▸ Direction
Please output exactly the lines of the material from the first through the line containing "PI = math.pi", and nothing more.

..........

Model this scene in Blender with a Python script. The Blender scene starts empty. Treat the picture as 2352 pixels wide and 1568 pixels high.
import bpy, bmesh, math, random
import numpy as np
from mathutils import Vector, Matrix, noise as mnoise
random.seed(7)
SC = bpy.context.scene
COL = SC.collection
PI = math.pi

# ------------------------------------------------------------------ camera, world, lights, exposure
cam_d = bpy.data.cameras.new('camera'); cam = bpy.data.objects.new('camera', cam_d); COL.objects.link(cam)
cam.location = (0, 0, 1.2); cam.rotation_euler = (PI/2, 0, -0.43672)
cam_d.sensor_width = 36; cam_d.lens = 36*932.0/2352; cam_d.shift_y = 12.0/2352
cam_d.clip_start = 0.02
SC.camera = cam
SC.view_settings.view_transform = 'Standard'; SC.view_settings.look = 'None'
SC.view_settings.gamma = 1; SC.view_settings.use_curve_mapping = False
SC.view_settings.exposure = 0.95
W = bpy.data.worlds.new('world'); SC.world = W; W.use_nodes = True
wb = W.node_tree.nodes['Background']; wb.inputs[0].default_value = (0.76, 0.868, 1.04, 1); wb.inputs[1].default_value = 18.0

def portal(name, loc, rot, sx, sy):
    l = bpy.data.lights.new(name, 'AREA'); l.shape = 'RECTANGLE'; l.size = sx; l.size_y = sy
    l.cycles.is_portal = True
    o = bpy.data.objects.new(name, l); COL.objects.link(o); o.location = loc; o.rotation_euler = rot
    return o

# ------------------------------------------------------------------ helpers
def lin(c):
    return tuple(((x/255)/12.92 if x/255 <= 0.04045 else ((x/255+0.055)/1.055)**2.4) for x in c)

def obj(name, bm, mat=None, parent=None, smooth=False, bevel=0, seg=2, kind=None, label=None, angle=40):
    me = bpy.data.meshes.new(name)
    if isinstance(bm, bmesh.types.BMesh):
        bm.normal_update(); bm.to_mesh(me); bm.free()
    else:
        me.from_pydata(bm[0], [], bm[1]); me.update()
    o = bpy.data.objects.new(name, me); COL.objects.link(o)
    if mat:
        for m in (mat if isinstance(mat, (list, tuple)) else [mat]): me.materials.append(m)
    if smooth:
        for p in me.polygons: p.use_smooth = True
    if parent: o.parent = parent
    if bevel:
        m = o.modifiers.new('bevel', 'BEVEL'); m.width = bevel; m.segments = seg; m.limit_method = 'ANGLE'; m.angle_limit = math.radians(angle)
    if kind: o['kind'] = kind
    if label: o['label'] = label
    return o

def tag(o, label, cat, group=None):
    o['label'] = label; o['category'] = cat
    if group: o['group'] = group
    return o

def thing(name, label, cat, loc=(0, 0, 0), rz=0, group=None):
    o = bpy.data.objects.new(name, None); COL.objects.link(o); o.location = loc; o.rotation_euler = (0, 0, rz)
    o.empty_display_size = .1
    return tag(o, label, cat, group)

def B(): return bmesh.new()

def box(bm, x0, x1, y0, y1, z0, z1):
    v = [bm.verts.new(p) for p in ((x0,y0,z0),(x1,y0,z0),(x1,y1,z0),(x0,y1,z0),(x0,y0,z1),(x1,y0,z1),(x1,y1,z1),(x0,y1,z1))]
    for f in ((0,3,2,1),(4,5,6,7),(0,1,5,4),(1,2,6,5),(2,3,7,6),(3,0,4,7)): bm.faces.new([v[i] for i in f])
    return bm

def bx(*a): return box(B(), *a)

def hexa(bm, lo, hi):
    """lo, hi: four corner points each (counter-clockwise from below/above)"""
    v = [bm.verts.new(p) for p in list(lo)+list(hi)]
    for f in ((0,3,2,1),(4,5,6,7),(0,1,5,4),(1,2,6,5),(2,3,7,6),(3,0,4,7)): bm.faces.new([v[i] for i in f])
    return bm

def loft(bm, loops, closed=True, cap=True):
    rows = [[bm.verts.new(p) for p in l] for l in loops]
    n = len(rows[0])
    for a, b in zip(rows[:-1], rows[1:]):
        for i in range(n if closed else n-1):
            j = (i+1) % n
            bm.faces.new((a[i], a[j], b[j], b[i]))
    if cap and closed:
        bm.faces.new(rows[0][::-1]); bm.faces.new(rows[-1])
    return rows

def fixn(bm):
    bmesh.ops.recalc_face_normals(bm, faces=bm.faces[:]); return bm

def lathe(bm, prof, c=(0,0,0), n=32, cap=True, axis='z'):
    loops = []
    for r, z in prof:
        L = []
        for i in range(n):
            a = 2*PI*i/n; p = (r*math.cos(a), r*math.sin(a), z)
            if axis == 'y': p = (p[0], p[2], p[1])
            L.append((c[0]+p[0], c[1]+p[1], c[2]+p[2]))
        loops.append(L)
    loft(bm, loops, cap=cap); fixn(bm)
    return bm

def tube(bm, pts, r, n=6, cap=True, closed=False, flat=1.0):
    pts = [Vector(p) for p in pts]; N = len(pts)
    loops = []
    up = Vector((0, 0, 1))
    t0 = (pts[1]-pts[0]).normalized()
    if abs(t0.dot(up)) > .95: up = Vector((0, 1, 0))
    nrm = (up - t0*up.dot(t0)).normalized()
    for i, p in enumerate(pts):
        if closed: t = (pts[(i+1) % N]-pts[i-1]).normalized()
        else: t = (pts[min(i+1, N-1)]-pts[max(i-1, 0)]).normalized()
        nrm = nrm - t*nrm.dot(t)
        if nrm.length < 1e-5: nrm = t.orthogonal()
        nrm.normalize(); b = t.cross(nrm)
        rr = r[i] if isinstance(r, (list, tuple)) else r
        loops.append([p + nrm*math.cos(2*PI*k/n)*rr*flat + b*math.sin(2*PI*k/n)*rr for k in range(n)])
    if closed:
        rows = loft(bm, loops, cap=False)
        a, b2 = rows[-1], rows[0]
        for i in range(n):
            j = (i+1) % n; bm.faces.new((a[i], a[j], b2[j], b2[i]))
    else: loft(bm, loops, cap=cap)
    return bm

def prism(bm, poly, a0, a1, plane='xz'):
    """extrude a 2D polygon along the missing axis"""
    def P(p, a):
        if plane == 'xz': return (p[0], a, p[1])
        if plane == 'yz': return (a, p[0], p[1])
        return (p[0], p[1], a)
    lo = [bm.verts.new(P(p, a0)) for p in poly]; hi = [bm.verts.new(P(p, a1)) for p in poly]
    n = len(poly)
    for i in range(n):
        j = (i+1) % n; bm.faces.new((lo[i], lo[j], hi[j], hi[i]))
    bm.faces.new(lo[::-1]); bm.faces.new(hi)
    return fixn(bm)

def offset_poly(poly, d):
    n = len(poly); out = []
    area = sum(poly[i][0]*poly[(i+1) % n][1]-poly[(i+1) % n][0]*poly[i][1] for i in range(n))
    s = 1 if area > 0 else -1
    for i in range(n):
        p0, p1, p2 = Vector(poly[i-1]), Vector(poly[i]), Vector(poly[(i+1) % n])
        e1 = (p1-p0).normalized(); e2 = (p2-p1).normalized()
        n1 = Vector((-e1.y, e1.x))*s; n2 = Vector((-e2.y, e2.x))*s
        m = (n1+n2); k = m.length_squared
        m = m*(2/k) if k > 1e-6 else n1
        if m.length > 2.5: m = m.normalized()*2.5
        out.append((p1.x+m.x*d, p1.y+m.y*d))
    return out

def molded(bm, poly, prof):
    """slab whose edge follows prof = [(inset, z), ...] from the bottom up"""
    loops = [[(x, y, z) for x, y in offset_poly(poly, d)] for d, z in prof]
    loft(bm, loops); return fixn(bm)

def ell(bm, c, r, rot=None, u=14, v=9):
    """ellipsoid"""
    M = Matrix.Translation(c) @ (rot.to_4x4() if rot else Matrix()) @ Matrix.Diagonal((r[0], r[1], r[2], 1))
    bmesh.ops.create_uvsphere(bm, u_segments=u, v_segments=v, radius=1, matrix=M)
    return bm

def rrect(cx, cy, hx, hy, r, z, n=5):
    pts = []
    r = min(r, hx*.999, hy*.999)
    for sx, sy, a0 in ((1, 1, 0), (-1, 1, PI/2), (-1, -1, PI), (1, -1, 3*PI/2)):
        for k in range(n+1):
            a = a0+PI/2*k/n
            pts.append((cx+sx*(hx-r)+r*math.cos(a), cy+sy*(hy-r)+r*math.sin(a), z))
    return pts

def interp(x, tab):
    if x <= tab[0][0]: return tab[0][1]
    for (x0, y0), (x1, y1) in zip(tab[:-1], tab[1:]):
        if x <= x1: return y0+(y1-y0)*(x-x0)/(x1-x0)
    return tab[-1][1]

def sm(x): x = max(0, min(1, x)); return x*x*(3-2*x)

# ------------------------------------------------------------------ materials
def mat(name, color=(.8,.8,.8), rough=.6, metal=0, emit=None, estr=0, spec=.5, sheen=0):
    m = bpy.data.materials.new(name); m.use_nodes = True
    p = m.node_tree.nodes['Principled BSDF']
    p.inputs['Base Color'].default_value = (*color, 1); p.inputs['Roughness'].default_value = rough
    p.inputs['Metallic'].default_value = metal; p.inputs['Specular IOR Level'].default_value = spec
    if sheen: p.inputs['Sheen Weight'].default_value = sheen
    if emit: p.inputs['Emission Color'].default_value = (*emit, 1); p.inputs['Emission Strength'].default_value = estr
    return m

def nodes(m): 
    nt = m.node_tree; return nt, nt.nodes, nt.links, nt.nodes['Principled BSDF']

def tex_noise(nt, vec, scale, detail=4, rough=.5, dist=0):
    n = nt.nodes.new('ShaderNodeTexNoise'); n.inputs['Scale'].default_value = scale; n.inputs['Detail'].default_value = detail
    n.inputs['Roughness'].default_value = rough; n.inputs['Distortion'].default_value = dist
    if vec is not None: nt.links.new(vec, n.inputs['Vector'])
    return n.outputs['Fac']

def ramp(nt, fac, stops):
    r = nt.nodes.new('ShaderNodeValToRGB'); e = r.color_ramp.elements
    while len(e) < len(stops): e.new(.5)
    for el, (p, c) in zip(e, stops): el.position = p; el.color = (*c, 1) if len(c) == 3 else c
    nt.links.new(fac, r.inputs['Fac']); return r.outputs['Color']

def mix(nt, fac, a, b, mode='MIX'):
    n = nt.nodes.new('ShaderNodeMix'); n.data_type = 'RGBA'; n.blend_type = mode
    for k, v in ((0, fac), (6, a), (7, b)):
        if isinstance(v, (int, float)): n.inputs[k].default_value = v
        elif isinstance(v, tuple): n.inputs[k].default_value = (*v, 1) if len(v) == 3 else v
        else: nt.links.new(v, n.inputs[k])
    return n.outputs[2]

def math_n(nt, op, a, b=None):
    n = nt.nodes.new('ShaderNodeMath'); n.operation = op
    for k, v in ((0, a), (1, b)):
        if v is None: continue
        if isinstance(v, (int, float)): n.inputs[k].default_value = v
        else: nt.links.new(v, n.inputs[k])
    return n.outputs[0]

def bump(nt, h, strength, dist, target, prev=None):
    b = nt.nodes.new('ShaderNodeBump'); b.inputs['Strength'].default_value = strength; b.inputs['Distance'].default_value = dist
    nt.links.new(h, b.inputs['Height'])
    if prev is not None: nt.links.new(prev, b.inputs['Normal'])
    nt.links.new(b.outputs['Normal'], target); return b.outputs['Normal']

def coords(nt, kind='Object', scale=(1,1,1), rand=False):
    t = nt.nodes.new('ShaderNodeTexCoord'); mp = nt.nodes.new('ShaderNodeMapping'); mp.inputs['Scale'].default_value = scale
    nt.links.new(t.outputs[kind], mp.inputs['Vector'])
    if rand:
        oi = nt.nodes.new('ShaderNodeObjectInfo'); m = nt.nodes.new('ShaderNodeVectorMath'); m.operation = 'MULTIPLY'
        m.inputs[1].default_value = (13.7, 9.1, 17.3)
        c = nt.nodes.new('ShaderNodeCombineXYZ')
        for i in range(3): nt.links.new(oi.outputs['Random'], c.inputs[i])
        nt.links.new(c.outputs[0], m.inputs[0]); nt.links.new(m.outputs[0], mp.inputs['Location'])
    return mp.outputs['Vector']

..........

▸ Output for this exercise
Model this scene in Blender with a Python script. The Blender scene starts empty. Treat the picture as 2352 pixels wide and 1568 pixels high.
import bpy, bmesh, math, random
import numpy as np
from mathutils import Vector, Matrix, noise as mnoise
random.seed(7)
SC = bpy.context.scene
COL = SC.collection
PI = math.pi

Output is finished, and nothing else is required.